|
Re-Assessing National Romanticism
“Until this powerful movement is recognized and demystified, we will not fully understand the intellectual and cultural climate of turn-of-the-century Europe.”
Michelle Facos, Nationalism and the Nordic Imagination: Swedish Art of the 1890s, Berkley and Los Angeles, 1998, 2-3.
Although linked to the re-evaluation of the legacy of Art Nouveau in the 1960s and 1970s, the term National Romanticism came into wider art historical use in the 1980s and 1990s in relation to growing interest in the cultures of the so-called ‘peripheral’ nations of Europe; first in the Nordic region and then the post-Eastern Bloc countries. In this context, National Romanticism facilitated the integration of these new regions into the sphere of Western art history, but its continued currency can now be seen to limit the scope of understanding of these cultures in a larger pan-European context.
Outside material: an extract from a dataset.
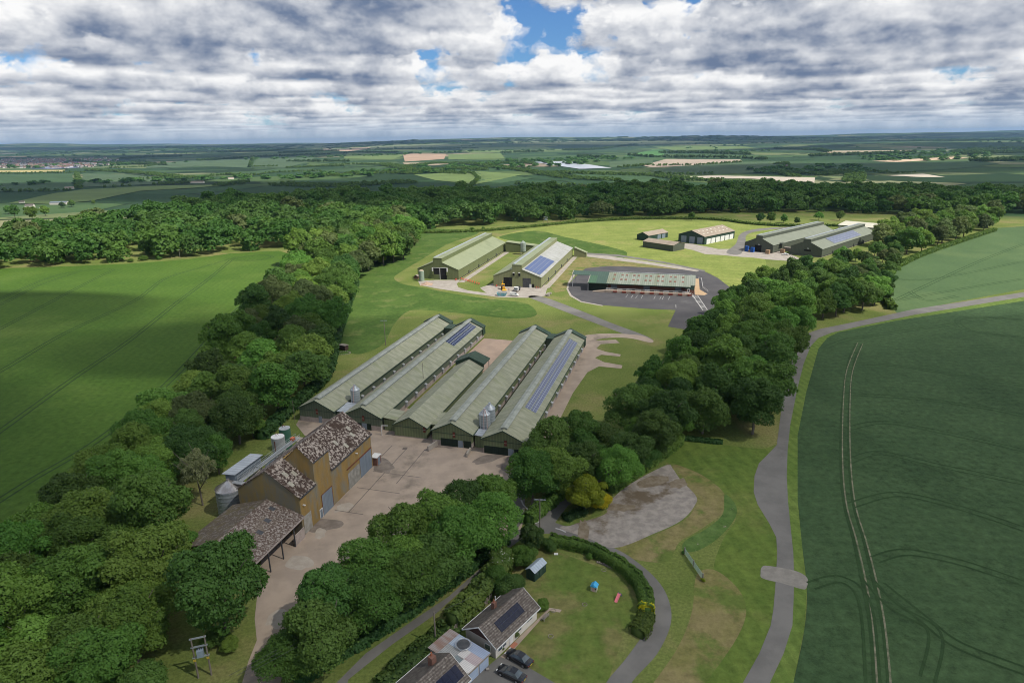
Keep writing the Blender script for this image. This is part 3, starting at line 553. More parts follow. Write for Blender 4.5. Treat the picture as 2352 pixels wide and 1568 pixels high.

This session intends to provide an international platform for a critical re-assessment of National Romanticism that challenges some of the art historical assumptions and expectations called up by this term. At the turn of the last century, artists and designers crossed boundaries between disciplines and between social, political and aesthetic concerns, making it difficult to maintain ideological and formal categories and posing a real challenge to the historian of this period. And yet, the works and objects understood as National Romantic and their relationship to the wider culture of the period offer an intriguing challenge to the lingering influence of a Modernist emphasis on a linear, progressive reading of history.